Friday, May 24, 2013

DHS fears 3D printed guns may be 'impossible' to stop or detect

The Department of Homeland Security bulletin warns that, now that the cat is out of the bag, it may be impossible to put back in. The bulletin, obtained by Fox News on Thursday, says that, now that a design has been released, it could be "impossible" to halt the manufacture of 3D-printed guns, as well as preventing any of them from getting past security checkpoints.

It's not something that has been missed by any reading the news about Defense Distributing's gun design. Although the U.S. government ordered the blueprints removed from DefDist's website, by then the plans had been downloaded over 100,000 times.

Despite their removal from DefDist's site, the plans are still available from other sources, such as The Pirate Bay and other BitTorrent sites. In addition, while DefDist's Liberator included metal so that the weapon meets the requirements of the Undetectable Firearms Act, there is nothing to prevent others from omitting that feature, making the gun undetectable by metal detectors.
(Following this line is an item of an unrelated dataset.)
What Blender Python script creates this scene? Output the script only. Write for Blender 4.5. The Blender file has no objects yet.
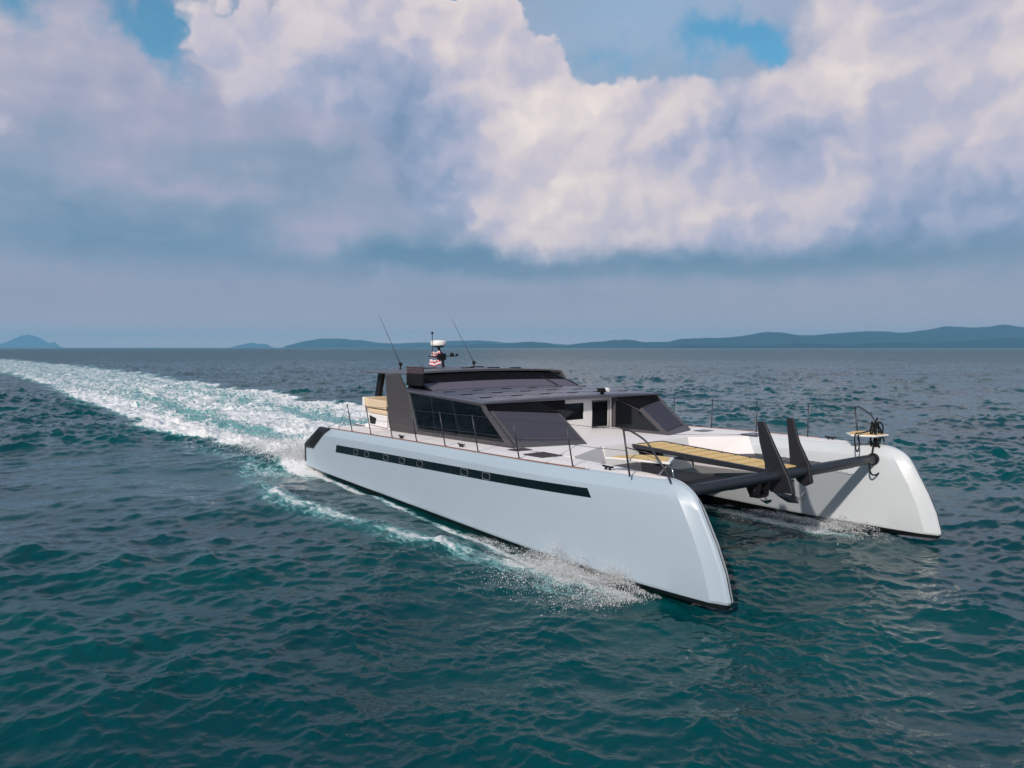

The May 21 bulletin from the Joint Regional Intelligence Center and obtained by Fox News said:
Significant advances in three-dimensional (3D) printing capabilities, availability of free digital 3D printer files for firearms components, and difficulty regulating file sharing may present public safety risks from unqualified gun seekers who obtain or manufacture 3D printed guns. Limiting access may be impossible.

Magnetometers may fail to detect the Liberator, depending on device sensitivity. Though it is prohibited by federal law, manufacturers may deliberately omit the unnecessary metal insert, leaving only a small nail and ammunition as the sole metal component. Future designs could further reduce or eliminate metal entirely.

Unqualified gun seekers may be able to acquire or manufacture their own Liberators with no background checks.
A law enforcement official told Fox News:
This is a serious threat. These could defeat magnetometers. The only security procedure to catch [the 3D firearms] is a pat down. Is America ready for pat-downs at every event?
Even some free information mavens see 3D guns as a threat. Kim Dotcom, the infamous proponent of the freedom of information -- while apparently keeping the files on his Mega servers -- ordered the public links removed.

According to a statement by Kim Dotcom:
I think it’s a serious threat to the security of the community. I think it’s scary that people can print 3D guns that can’t even be detected by metal detectors. This should concern everybody.